Saturday, May 25, 2013

The Surreal Reality


On May 12, 2013, my brother Thomas turned eighteen years old. Throughout the life of this blog you have known him as a young middle school and then a young high school student, an adorable adolescent whose thirst for exploration and penchant for goofiness so well complemented my own.

Indeed, during the majority of my blogging years, a period that coincided with his mid teens and my early twenties, we were more companions then we were mentor and student. During blizzards snowed in (when we indulged in life-threatening hot tub dips) and summer days spent at mountaintop resorts, we found ourselves comrades in tomfoolery. In many ways our childhoods coincided.

 
From about 2008, when we went from being enemies to being allies, I spent a great deal of time attempting to positively influence him, wondering always at what kind of man he would become. Now, seemingly a moment after he began high school as a rosy-cheeked fourteen-year-old in the fall of 2009, the manhood on which I so long meditated has arrived.

"It's crazy," he told me several nights ago. "It's just really hitting me. I can get in big-boy trouble now."

I glanced across our porch at the teenager whose shoulders were suddenly broad, whose skin was suddenly tanned, whose newly brown hair--which turned from blonde when he was about fifteen--framed a face sporting nearly black sideburns.

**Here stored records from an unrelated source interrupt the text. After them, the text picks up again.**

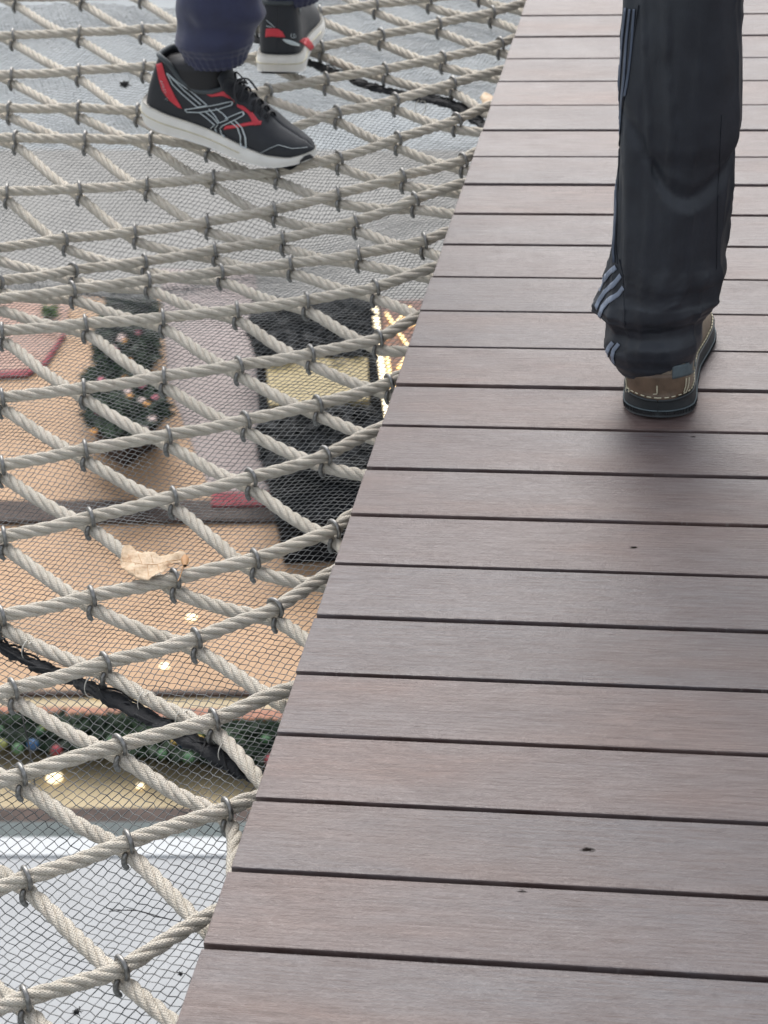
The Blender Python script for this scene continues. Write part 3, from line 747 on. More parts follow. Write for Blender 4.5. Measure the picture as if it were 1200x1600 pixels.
def post(v, i):
    out = []
    for p in v:
        c = rL[0][0] if i == 0 else rR[0][0]
        d = Vector((p.x - c.x, p.y - c.y, 0)); a = math.atan2(d.y, d.x); d = d.normalized() if d.length > 0 else d
        lo = max(0, 1 - max(0, p.z - .05) / .17); edge = min(1, max(.05, (p.z - c.z - .01) / .06))
        f = math.sin(p.z * 118 + 1.6 * math.sin(a + .6) + 2.2 * noise.noise(Vector((math.cos(a) * 1.3, math.sin(a) * 1.3, p.z * 6))))
        f = math.copysign(abs(f) ** .7, f) * .0042 * lo
        # long drape folds running down the leg
        g = .0045 * math.sin(a * 3 + p.z * 5 + 2 * noise.noise(Vector((p.z * 3, a, 4)))) * (1 - lo)
        h = -.008 * max(0, 1 - abs(p.z - .33 - .05 * math.sin(a * 2)) / .018) * max(0, math.sin(a + 2.6)) if i < 2 else 0
        q = Vector((math.cos(a) * 2.1, math.sin(a) * 2.1, (p.z * 3.5 if p.z > .2 else .7 - (.2 - p.z) * 11) + i * 7 + math.sin(a) * 1.2)); cr = 1 - abs(noise.noise(q)) * 2.6
        cr2 = 1 - abs(noise.noise(q * 2.2 + Vector((5, 1, 2)))) * 2.6
        f *= edge; out.append(p + d * (f + g + h + .0042 * edge * (max(0, cr) ** 2 - .35) + .0014 * (1 - lo) * (max(0, cr2) ** 3 - .25)))
    return out
tr, tbv = trousers(pr, [(rL, 12), (rR, 4), (waist(hipm, AX), 4)], M['trackpants'], .0045, foldz, post=post)
def stripe(lines, w, m):
    for A in lines:
        A = [(float(x), float(y)) for x, y in A]; B = [(x + w[0], y + w[1]) for x, y in A]
        o = patch('side_stripe', tbv, A, B, 3, 50, .0011, M[m], tr)
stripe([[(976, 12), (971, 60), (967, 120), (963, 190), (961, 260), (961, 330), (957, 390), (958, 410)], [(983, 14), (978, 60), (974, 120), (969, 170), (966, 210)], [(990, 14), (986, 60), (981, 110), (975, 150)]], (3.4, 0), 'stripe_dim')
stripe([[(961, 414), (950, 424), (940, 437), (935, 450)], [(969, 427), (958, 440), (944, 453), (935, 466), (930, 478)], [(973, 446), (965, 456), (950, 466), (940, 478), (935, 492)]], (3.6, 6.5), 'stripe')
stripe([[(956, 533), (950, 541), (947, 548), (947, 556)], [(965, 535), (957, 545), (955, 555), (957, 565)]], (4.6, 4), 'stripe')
strokes('seam', tbv, [[(965, 412), (962, 380), (966, 300), (969, 200), (983, 100), (998, 8)], [(976, 510), (975, 470), (974, 430), (968, 405)], [(1120, 420), (1122, 300), (1128, 180)]], .0008, .0006, M['trackpants'], tr)
def mid(rg, z): return min(rg, key=lambda r_: abs(r_[0].z - z))[0].copy()
figure(pr, W(.25, 0, .09), W(.25, 0, .09) + off2, hd, M['jacket'], (hipL, hipR), (mid(rL, .5), mid(rR, .5)))
# ---- person in sneakers standing on the ropes
f6 = lambda x, y: (180 + x / 3.3333, y / 3.3333)
h1 = onsurf(226, 186, .045); t1 = onsurf(472, 262, .009); pv = (t1 - h1).normalized(); pv = Vector((-pv.y, pv.x, 0)) * .012; h1 += pv - pv.cross(Vector((0, 0, 1))) * -.0; t1 += pv; d1 = (t1 - h1).normalized(); L1 = (t1 - h1).length + .012
print('SHOE1 L', L1)
p2 = empty('person', h1); tag(p2, 'person in navy trousers and black sneakers with white soles standing on the rope net', 'person')
up1 = Vector((0, 0, 1))
bv1, W1, S1 = shoe(p2, h1, h1 + d1 * L1, L1, 'run', up1)
F6 = lambda pts: [f6(*q) for q in pts]
patch('heel_strip', bv1, F6([(216, 335), (225, 400), (245, 470), (280, 520), (330, 560)]), F6([(245, 325), (262, 390), (285, 445), (315, 505), (350, 565)]), 5, 26, .0011, M['redpanel'], S1)
patch('eyestay', bv1, F6([(430, 470), (500, 505), (560, 500), (610, 520), (640, 560), (690, 590), (725, 655)]), F6([(500, 440), (560, 425), (600, 470), (630, 515), (665, 550), (710, 580), (762, 650)]), 6, 30, .0009, M['redpanel'], S1)
patch('red_overlay', bv1, F6([(565, 675), (620, 668), (690, 655), (760, 648)]), F6([(575, 655), (625, 650), (690, 638), (762, 630)]), 3, 16, .0009, M['redpanel'], S1)
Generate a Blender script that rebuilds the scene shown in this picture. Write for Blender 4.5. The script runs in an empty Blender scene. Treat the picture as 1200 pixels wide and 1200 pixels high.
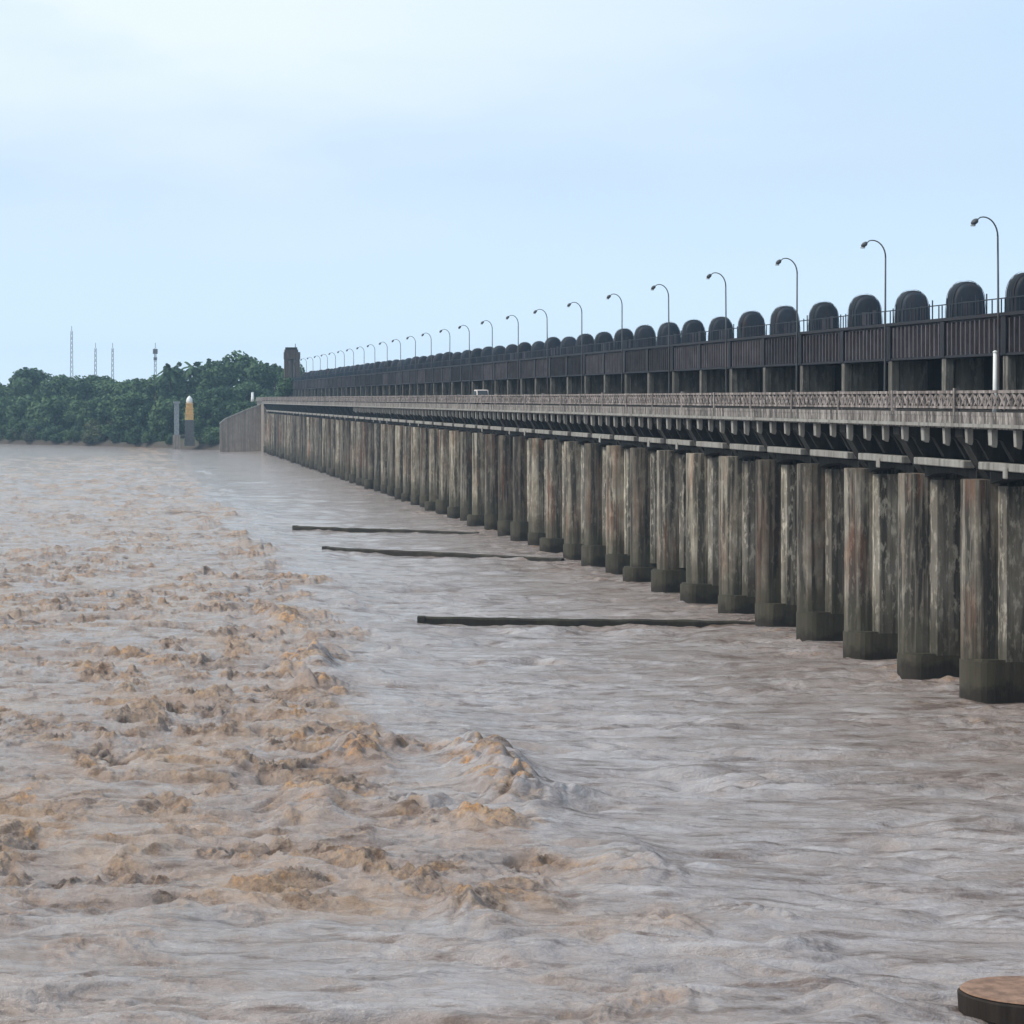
import bpy, math, random
import numpy as np
from mathutils import Vector
random.seed(7); rng = np.random.RandomState(11)
S = bpy.context.scene; C = S.collection
R = math.radians

# ------------------------------------------------------------------ camera, sky, sun, exposure
CAM_H = 17.5
cd = bpy.data.cameras.new('camera'); cam = bpy.data.objects.new('camera', cd); C.objects.link(cam)
cam.location = (0, 0, CAM_H); cam.rotation_euler = (R(90), 0, 0)        # level, looking along the barrage (+Y)
cd.sensor_width = 36; cd.lens = 105.06
cd.shift_x = .3917; cd.shift_y = -.1108
cd.clip_start = .5; cd.clip_end = 9000
S.camera = cam
F = 3502.0
def ptx(px, y): return (px - 130.0) / F * y                              # lateral metres for a column of the photo at distance y
def ptz(py, y): return CAM_H - (py - 467.0) / F * y

SUN_EL, SUN_AZ = 46, 263                                                 # azimuth from +Y, clockwise: high on the left
W = bpy.data.worlds.new('World'); S.world = W; W.use_nodes = True
wt = W.node_tree; wt.nodes.clear()
def wn(t, **k):
    n = wt.nodes.new(t)
    for a, b in k.items(): setattr(n, a, b)
    return n
sky = wn('ShaderNodeTexSky', sky_type='NISHITA', sun_disc=False, sun_elevation=R(SUN_EL), sun_rotation=R(SUN_AZ),
         air_density=1.0, dust_density=.35, ozone_density=2.5, altitude=0)
bg = wn('ShaderNodeBackground'); wo = wn('ShaderNodeOutputWorld')
bg.inputs['Strength'].default_value = .15
tc = wn('ShaderNodeTexCoord')
mp = wn('ShaderNodeMapping'); mp.inputs['Scale'].default_value = (4.5, 4.5, 15)
nz = wn('ShaderNodeTexNoise'); nz.inputs['Scale'].default_value = 1.0; nz.inputs['Detail'].default_value = 5; nz.inputs['Roughness'].default_value = .5
cr = wn('ShaderNodeValToRGB'); cr.color_ramp.elements[0].position = .30; cr.color_ramp.elements[1].position = .60
sx = wn('ShaderNodeSeparateXYZ')
mr = wn('ShaderNodeMapRange'); mr.inputs['From Min'].default_value = .03; mr.inputs['From Max'].default_value = .12
mr.inputs['To Min'].default_value = .0; mr.inputs['To Max'].default_value = 1
mu = wn('ShaderNodeMath', operation='MULTIPLY')
mixc = wn('ShaderNodeMixRGB'); mixc.inputs['Color2'].default_value = (5.0, 5.65, 5.95, 1)    # thin bright cloud
mixv = wn('ShaderNodeMixRGB'); mixv.inputs['Fac'].default_value = .92; mixv.inputs['Color2'].default_value = (3.35, 4.45, 5.8, 1)  # even veil of high cloud
L = wt.links.new
L(tc.outputs['Generated'], mp.inputs[0]); L(mp.outputs[0], nz.inputs['Vector']); L(nz.outputs['Fac'], cr.inputs[0])
L(tc.outputs['Generated'], sx.inputs[0]); L(sx.outputs['Z'], mr.inputs['Value'])
L(cr.outputs['Color'], mu.inputs[0]); L(mr.outputs[0], mu.inputs[1]); 
mx = wn('ShaderNodeMapRange'); mx.inputs['From Min'].default_value = .30; mx.inputs['From Max'].default_value = .06; mx.inputs['To Min'].default_value = .15
mu2 = wn('ShaderNodeMath', operation='MULTIPLY'); L(sx.outputs['X'], mx.inputs['Value']); L(mu.outputs[0], mu2.inputs[0]); L(mx.outputs[0], mu2.inputs[1])
L(mu2.outputs[0], mixc.inputs['Fac'])
hz = wn('ShaderNodeValToRGB'); hz.color_ramp.elements[0].position = 0; hz.color_ramp.elements[0].color = (4.6, 5.85, 7.0, 1)
hz.color_ramp.elements[1].position = .075; hz.color_ramp.elements[1].color = (3.35, 4.45, 5.8, 1)       # paler towards the horizon
L(sx.outputs['Z'], hz.inputs[0]); L(hz.outputs[0], mixv.inputs['Color2'])
L(sky.outputs[0], mixv.inputs['Color1']); L(mixv.outputs[0], mixc.inputs['Color1'])
L(mixc.outputs[0], bg.inputs['Color']); L(bg.outputs[0], wo.inputs['Surface'])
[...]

"You can do big-boy things, too," I said. "You can vote. You can own property. You can have your own bank accounts. You can move out."

I flashed back to a conversation he and I had had some time near the summer of 2009, when Thomas was contemplating the commencement of high school.

"I hate growing up," he'd said.  "It means I have to do things on my own, like go to college and stuff." 

"Thomas," I said. "You're thirteen. That is so far away for you. You're not even going to be a senior in high school for five years." 

"Four and a half," he corrected me. 


"Same thing," I said. "Look, enjoy being thirteen." 


"I know," he said. "'Cause when I get older I'll have to deal with a lot." 


"But enjoy being fourteen, too." 


"Yeah," he agreed adamantly, not quite understanding what I was saying. "I know."


"And fifteen. And sixteen. And seventeen. And eighteen. And on and on and on. Thomas, there's good and bad things about every age." 


Five years later, he laughed over a glass of wine. 

"I remember being a freshman and thinking that by the time I was eighteen I'd be so grown up and serious," he said. "But I'm still a giant idiot. I'm still such a kid."

"Welcome to my world."




This eighteen-year-old boy (whom I've agreed to call "medium-sized child" instead of "small child" in light of his recent birthday) will begin community college in the fall and is planning on spending the summer following his approaching graduation doing work for my father's company. I am optimistic about the balanced, intelligent person he's become, though I have understandable worries about his trajectory given the questionable path taken by our brother Powell.

"You know, I used to be so committed to the idea of taking a semester off after high school," Thomas reflected  as we sat out front. "I thought, you spend twelve years in school, then four in college, then the rest of your life working. I wanted a break. But I know how I am; one semester could become two, then three, then four. And then all this time passes and you just haven't done anything. Like Powell."

Maybe my fears are unfounded.

But I will, whatever my brother's future brings, remain available to him as a friend and guide, to whatever degree he wants me. Thomas's childhood is over. The extent to which he decides to include me now depends, I suppose, on how well I did my job when he still needed me to do it.